Though my life growing up was unstable in many ways, one thing my mother always made sure we had was food. So, I never experienced true hunger. 

In college, I was away from home and didn’t have any extra money for food. Hunger is something I grew to become familiar with. 

The same ramen noodles that nauseated me in high school made me salivate in college for one reason … I had grown hungry enough. 

My memories remind me of a story in the Bible of a rich young ruler. This young man approached Jesus one day, asking what he was to do to receive eternal life. 

“Thou knowest the commandments, Do not commit adultery, Do not kill, Do not steal, Do not bear false witness, Defraud not, Honor thy father and mother,” Jesus said to the young man. 

“Master, all these have I observed from my youth,” the young man replied. 

Jesus spoke again, saying “One thing thou lackest: go thy way, sell whatsoever thou hast, and give to the poor, and thou shalt have treasure in heaven: and come take up the cross and follow me.” 

The rich young ruler had approached Jesus with a desire for eternal life and questions as to how he was to attain it. Unfortunately, that young man walked away from Jesus grieved because he refused to part with one thing. 

This young man was hungry enough to desire eternal life. 

He was hungry enough to learn all of the commandments and follow them. 

He was also hungry enough to seek out the Lord and ask him what it would take to obtain eternal life. 

However, he wasn’t hungry enough to follow the instructions given to him … to part with the one thing that was holding him back. 

When I think of the question I get asked about “how” I turned out so differently than the family members I grew up around, this story comes to mind. 

You see, in growing up in a drug, crime, and violence-infused environment, I often had two choices to make.
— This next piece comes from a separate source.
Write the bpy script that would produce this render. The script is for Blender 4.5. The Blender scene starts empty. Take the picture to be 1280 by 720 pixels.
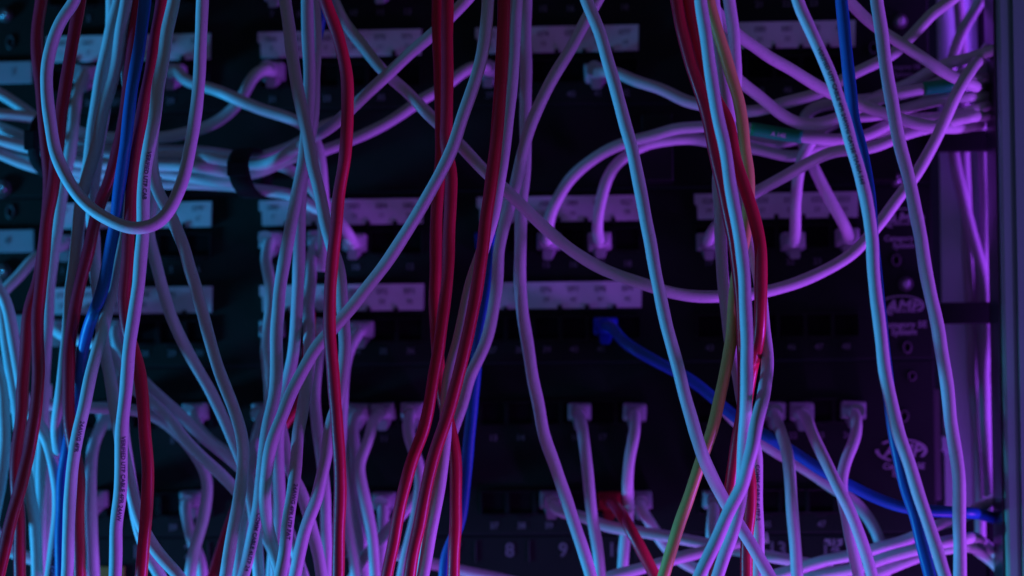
import bpy, bmesh, math, random
import numpy as np
from mathutils import Vector, Matrix, Euler, kdtree

random.seed(7)
rng = np.random.default_rng(7)
C = bpy.context.scene.collection
S = bpy.context.scene
MM = 0.001

# ------------------------------------------------------------------ camera
cam_d = bpy.data.cameras.new('camera')
cam = bpy.data.objects.new('camera', cam_d)
C.objects.link(cam)
DIST = 1.0
PPM = 2.42                                   # pixels per mm on the panel plane (photo is 1280 wide)
cam_d.sensor_width = 36.0
cam_d.lens = 36.0 * DIST * 1000.0 / (1280.0 / PPM)
cam_d.clip_start = 0.05
cam_d.clip_end = 50.0
YAW, PITCH, ROLL = math.radians(3.4), math.radians(1.6), math.radians(0.62)
R = Matrix.Rotation(YAW, 3, 'Z') @ Matrix.Rotation(math.radians(90) + PITCH, 3, 'X') @ Matrix.Rotation(-ROLL, 3, 'Z')
view = R @ Vector((0, 0, -1))
cam.location = -view * (DIST / 1.0)
cam.rotation_euler = R.to_euler()
S.camera = cam
CL = np.array(cam.location)
RN = np.array(R)
FPX = 1280.0 * cam_d.lens / 36.0


def unproject(px, py, d):
    """photo pixel (1280x720) -> world point on the plane d mm in front of the panels"""
    px, py, d = np.asarray(px, float), np.asarray(py, float), np.asarray(d, float)
    v = np.stack([(px - 640.0) / FPX, -(py - 360.0) / FPX, -np.ones_like(px)], -1) @ RN.T
    t = (-d * MM - CL[1]) / v[..., 1]
    return CL + v * t[..., None]


def P(px, py, d=0.0):
    return Vector(unproject(px, py, d))


# ------------------------------------------------------------------ materials
def new_mat(name):
    m = bpy.data.materials.new(name)
    m.use_nodes = True
    nt = m.node_tree
    return m, nt, nt.nodes['Principled BSDF'], nt.links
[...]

The choice to take on the characteristics and behaviors of those around me, or the choice to be different. 

Like the rich young ruler, I had the desire to be different and that desire was matched with the hunger to be intentional about seeking out how to be different. 

But, also like the rich young ruler, I had my very own “one thing” that I needed to give up in order to obtain the difference I was looking for. 

You may be asking what that “one thing” for me was. 

If we really take a look at what the young ruler was asked to give up, it was much more than wealth. In giving up his wealth, he would have been giving up his ability to lean on his wealth for comfort. He would have been giving up the single resource that made him who he was … a rich young ruler. 

That rich young ruler didn’t necessarily have a problem separating from his wealth. His real issue was separating from the thing that he thought gave him his identity … separating from the thing that gave him the promise of comfort. 

The rich young ruler found identity and comfort in his wealth. He was hungry enough to desire the good things of God, but not hungry enough to give up his current identity and comfort for the best things of God. 

Though you and I may not be “rich” like the young ruler, the truth is, there is a level of comfort we find within our identity … no matter how good or bad the circumstances. Most people don’t like discomfort and aren’t always willing to trade in comfort for something that is unknown… even if the unknown is much better than what we are used to. 

It took me coming to the end of myself, hitting my proverbial rock bottom, to even be willing to entertain the idea of laying aside my comforts. 

In that rock bottom place, a place I remember all-too-well, is when I realized that I wanted something MORE than the identity and comforts I had grown used to. It was also in that place I made the intentional decision to start the process of laying down my “one thing.” 

I was hungry enough. 

Today, as you read this text, you have decisions to make. 

You may be like the rich young ruler and desire for the next steps of your life to be better than the previous. You may even be seeking out how to make your next steps better. In your search, you will find there are comforts and elements of your identity that you’ve grown accustomed to. 

Before you can take on the next steps of your life successfully, you will need to be hungry enough to lay aside your “one thing.”